WHAT THE TASK ASKS - Starting at the first line of the data, print each line verbatim up to and including the line bearing "COL = scene.collection", omitting pictures.

· · · ·

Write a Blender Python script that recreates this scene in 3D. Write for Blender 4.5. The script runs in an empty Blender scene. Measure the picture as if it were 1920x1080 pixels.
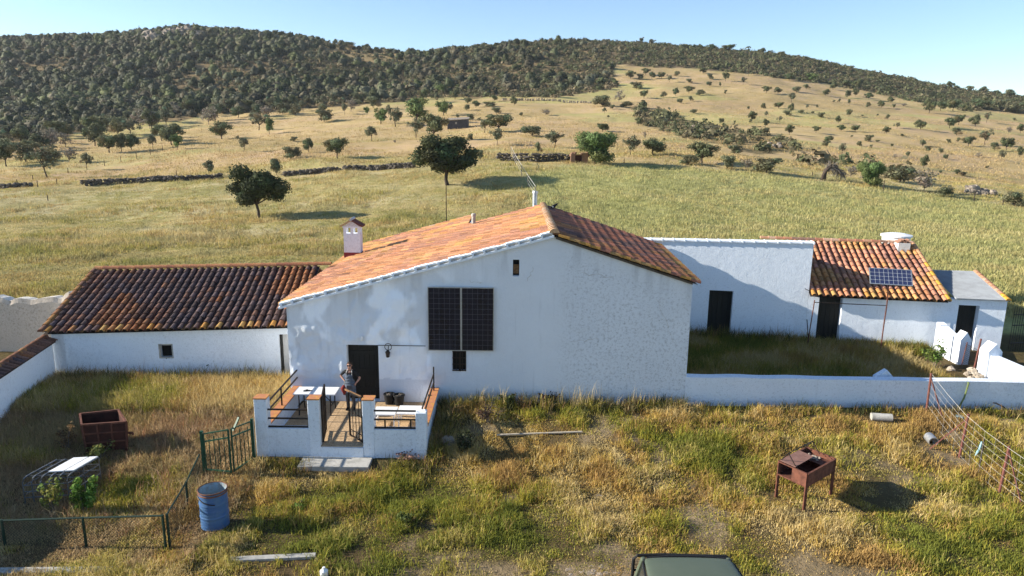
import bpy, math, random
import numpy as np
from mathutils import Vector, Matrix
random.seed(7); rng = np.random.default_rng(7)
R = math.radians
scene = bpy.context.scene
COL = scene.collection

# ------------------------------------------------------------------ camera model
F_PX, PITCH, ROLL, EYE = 1331.0, R(12.3), R(0.7), 8.6
FW = Vector((0, math.cos(PITCH), -math.sin(PITCH)))
R0 = Vector((1, 0, 0)); U0 = Vector((0, math.sin(PITCH), math.cos(PITCH)))
RT = math.cos(ROLL)*R0 + math.sin(ROLL)*U0
UP = -math.sin(ROLL)*R0 + math.cos(ROLL)*U0
CAM = Vector((0, 0, EYE))
cd = bpy.data.cameras.new('camera'); cam = bpy.data.objects.new('camera', cd); COL.objects.link(cam)
cd.sensor_width = 36; cd.lens = F_PX/1920*36; cd.clip_end = 8000; cd.clip_start = 0.1
cam.matrix_world = Matrix(((RT.x, UP.x, -FW.x, 0), (RT.y, UP.y, -FW.y, 0), (RT.z, UP.z, -FW.z, EYE), (0, 0, 0, 1)))
scene.camera = cam

def ray(px, py):
    return FW + RT*((px-960)/F_PX) + UP*((540-py)/F_PX)
def at(px, py, Y):
    d = ray(px, py); return CAM + d*(Y/d.y)
def atz(px, py, z):
    d = ray(px, py); return CAM + d*((z-EYE)/d.z)
def onplane(px, py, p0, n):
    d = ray(px, py); return CAM + d*((Vector(p0)-CAM).dot(n)/d.dot(n))
def proj(X, Y, Z):
    Zr = Z-EYE
    zc = Y*FW.y + Zr*FW.z
    x = X*RT.x + Y*RT.y + Zr*RT.z; y = X*UP.x + Y*UP.y + Zr*UP.z
    zc = np.maximum(zc, 0.05)
    return 960+F_PX*x/zc, 540-F_PX*y/zc

# ------------------------------------------------------------------ noise + terrain
def vnoise(x, y, seed=0):
    x = np.asarray(x, float); y = np.asarray(y, float)
    xi = np.floor(x); yi = np.floor(y); xf = x-xi; yf = y-yi
    u = xf*xf*(3-2*xf); v = yf*yf*(3-2*yf)
    def h(a, b):
        n = np.sin(a*127.1+b*311.7+seed*74.7)*43758.5453
        return n-np.floor(n)
    return (h(xi, yi)*(1-u)+h(xi+1, yi)*u)*(1-v)+(h(xi, yi+1)*(1-u)+h(xi+1, yi+1)*u)*v
def fbm(x, y, seed=0, o=4):
    s = 0; a = 0.5
    for i in range(o):
        s = s+a*vnoise(x*2**i, y*2**i, seed+i*13); a *= .5
    return s/(1-.5**o)

CX = [-420, -200, 0, 240, 480, 720, 960, 1200, 1440, 1680, 1920, 2150, 2400]
RIDGE_X = [-420, -200, 0, 100, 200, 280, 340, 400, 500, 600, 700, 750, 800, 860, 900, 980, 1042, 1100, 1200, 1300, 1400, 1500, 1600, 1700, 1800, 1920, 2150, 2400]
RIDGE_Y = [95, 86, 79, 77, 74, 64, 58, 63, 70, 80, 97, 102, 106, 97, 92, 85, 83, 83, 84, 91, 99, 110, 131, 151, 171, 184, 215, 240]
rid = [float(np.interp(x, RIDGE_X, RIDGE_Y)) for x in CX]
ROWS = {
 36: [548, 548, 547, 545, 541, 541, 543, 543, 545, 548, 552, 560, 566],
 50: [466, 466, 465, 462, 460, 458, 456, 456, 459, 466, 474, 484, 494],
 65: [414, 414, 412, 411, 405, 394, 383, 382, 391, 405, 421, 432, 442],
 80: [366, 366, 364, 362, 355, 338, 324, 325, 339, 357, 378, 390, 400],
 110: [322, 320, 318, 312, 300, 288, 275, 278, 290, 310, 331, 345, 356],
 150: [282, 280, 277, 270, 262, 250, 243, 245, 252, 268, 286, 300, 312],
 220: [232, 228, 225, 222, 215, 205, 200, 200, 205, 222, 240, 256, 270],
 300: [172, 166, 160, 150, 150, 160, 150, 150, 155, 185, 208, 230, 250],
 400: rid,
 520: [r+22 for r in rid], 900: [r+115 for r in rid], 2600: [240]*13}
YL = np.array(sorted(ROWS)); 
_S = []; _Z = []
for Yv in YL:
    pts = [at(x, y, Yv) for x, y in zip(CX if Yv != 400 else RIDGE_X, ROWS[Yv] if Yv != 400 else RIDGE_Y)]
    _S.append(np.array([p.x/Yv for p in pts])); _Z.append(np.array([p.z for p in pts]))
def hill(X, Y):
    Yc = np.clip(Y, YL[0], YL[-1]); s = X/np.maximum(Yc, 1)
    zs = np.stack([np.interp(s, a, b) for a, b in zip(_S, _Z)])          # levels x n
    k = np.clip(np.searchsorted(YL, Yc, side='right')-1, 0, len(YL)-2)
    idx = np.arange(len(Yc))
    d = np.zeros_like(zs)
    sl = (zs[1:]-zs[:-1])/(YL[1:]-YL[:-1])[:, None]
    w1 = (YL[1:]-YL[:-1])[:, None]
    d[1:-1] = (sl[:-1]*w1[1:]+sl[1:]*w1[:-1])/(w1[1:]+w1[:-1]); d[0] = sl[0]; d[-1] = sl[-1]
    h = (YL[k+1]-YL[k]); t = (Yc-YL[k])/h
    z0 = zs[k, idx]; z1 = zs[k+1, idx]; d0 = d[k, idx]*h; d1 = d[k+1, idx]*h
    return (2*t**3-3*t**2+1)*z0+(t**3-2*t**2+t)*d0+(-2*t**3+3*t**2)*z1+(t**3-t**2)*d1
def smooth(a, b, x):
    t = np.clip((x-a)/(b-a), 0, 1); return t*t*(3-2*t)
def hz(X, Y):
    X = np.atleast_1d(np.asarray(X, float)); Y = np.atleast_1d(np.asarray(Y, float))
    near = -0.5+0.5*smooth(16.5, 21.4, Y)
    near = near+0.16*(fbm(X*.35, Y*.35, 3, 3)-.5)*(1-smooth(20, 21.5, Y)*(1-smooth(33, 40, Y)))
    far = hill(X, Y)+(fbm(X*.07+9, Y*.07, 5, 4)-.5)*np.clip((Y-40)*.03, 0, 1.6)+.22*(fbm(X*.6, Y*.35, 8, 2)-.5)*smooth(34, 40, Y)
    w = smooth(30, 38, Y)
    return near*(1-w)+far*w
def hz1(x, y): return float(hz(x, y)[0])
_YS = np.concatenate([np.linspace(6, 40, 900), np.geomspace(40.1, 2500, 1800)])
def ground(px, py):
    d = ray(px, py); Xs = d.x/d.y*_YS; Zs = EYE+d.z/d.y*_YS
    g = hz(Xs, _YS); k = np.argmax(Zs <= g)
    if k == 0: k = int(np.argmin(np.abs(_YS-400)))
    a = Zs[k-1]-g[k-1]; b = Zs[k]-g[k]; t = a/(a-b) if a != b else 0
    Y = _YS[k-1]+(_YS[k]-_YS[k-1])*min(max(t, 0), 1); X = d.x/d.y*Y
    return Vector((X, Y, hz1(X, Y)))

# ------------------------------------------------------------------ materials
def mat(name): 
    m = bpy.data.materials.new(name); m.use_nodes = True
    nt = m.node_tree; b = nt.nodes['Principled BSDF']; b.inputs['Roughness'].default_value = .85
    b.inputs['Specular IOR Level'].default_value = .25
    return m, nt, b
def nd(nt, t, **k):
    n = nt.nodes.new(t)
    for a, v in k.items():
        if a in n.inputs: n.inputs[a].default_value = v
        else: setattr(n, a, v)
    return n
def noise(nt, scale, detail=4, rough=.55, vec=None, dist=0):
    n = nd(nt, 'ShaderNodeTexNoise'); n.inputs['Scale'].default_value = scale
    n.inputs['Detail'].default_value = detail; n.inputs['Roughness'].default_value = rough; n.inputs['Distortion'].default_value = dist
    if vec is None:
        g = nd(nt, 'ShaderNodeNewGeometry'); vec = g.outputs['Position']
    nt.links.new(vec, n.inputs['Vector']); return n.outputs['Fac']
def ramp(nt, fac, stops):
    r = nd(nt, 'ShaderNodeValToRGB'); e = r.color_ramp.elements
    while len(e) < len(stops): e.new(.5)
    for i, (p, c) in enumerate(stops):
        e[i].position = p; e[i].color = (*(c if hasattr(c, '__len__') else (c, c, c)), 1)
    nt.links.new(fac, r.inputs['Fac']); return r.outputs['Color']
def mix(nt, fac, a, b, mode='MIX'):
    n = nd(nt, 'ShaderNodeMix', data_type='RGBA', blend_type=mode)
    for s, v in ((0, fac), (6, a), (7, b)):
        if isinstance(v, (int, float)): n.inputs[s].default_value = v
        elif isinstance(v, tuple): n.inputs[s].default_value = (*v, 1)
        else: nt.links.new(v, n.inputs[s])
    return n.outputs[2]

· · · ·

RESULT BELOW -
Write a Blender Python script that recreates this scene in 3D. Write for Blender 4.5. The script runs in an empty Blender scene. Measure the picture as if it were 1920x1080 pixels.
import bpy, math, random
import numpy as np
from mathutils import Vector, Matrix
random.seed(7); rng = np.random.default_rng(7)
R = math.radians
scene = bpy.context.scene
COL = scene.collection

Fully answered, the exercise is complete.